The ISO’s scarcity pricing study indicated it will likely realize production cost savings and reduced consumer costs by incorporating marginal losses in system dispatch decisions. The analysis also projected increases in unit make-whole payments and start-up costs, “which could indicate possible additional costs if marginal losses are implemented.”
The PUC last year directed ERCOT and the Monitor to produce the studies as part of its efforts to improve market performance. The Monitor has made the simulation program code, data and use instructions available on ERCOT’s website.
July Begins with Another Monthly Demand Record
ERCOT wasted no time setting a new monthly demand record for the third straight month when the system recorded demand of 69.6 GW on July 3 during the 4-5 p.m. hour. July’s previous high was set last year at 69.5 GW.
System demand also topped the old record during the 5-6 p.m. hour.
The ISO has now recorded four new monthly highs this year. Staff has forecasted demand will exceed 70 GW in July and August, with a new summer peak of 72.97 GW expected next month.
Real-time prices topped out at $71.85/MWh during the interval ending at 2:30 p.m. on July 3.
The grid operator has yet to issue a conservation appeal this summer.
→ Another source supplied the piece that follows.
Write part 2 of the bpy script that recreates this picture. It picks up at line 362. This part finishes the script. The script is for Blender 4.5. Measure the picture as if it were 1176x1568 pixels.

It says it has 78.2 GW of capacity available, with a planning reserve margin of 11%. (See ERCOT Gains Additional Capacity to Meet Summer Demand.)
Garland Generating Units Return to Mothballs
ERCOT has approved two separate requests by the city of Garland to return 572 MW of generating capacity to mothball status this fall.
The ISO on Friday approved a notification of suspension of operations (NSO) for two units at Garland’s Spencer plant, effective Oct. 3. The two gas-fired units have a total capacity of 118 MW.
ERCOT earlier had approved an NSO for the city’s 454-MW, coal-fired Gibbons Creek facility, effective Oct. 1.
The grid operator determined the generation resources were not necessary to support transmission system reliability during their unavailability.
Both units were returned to seasonal status this spring.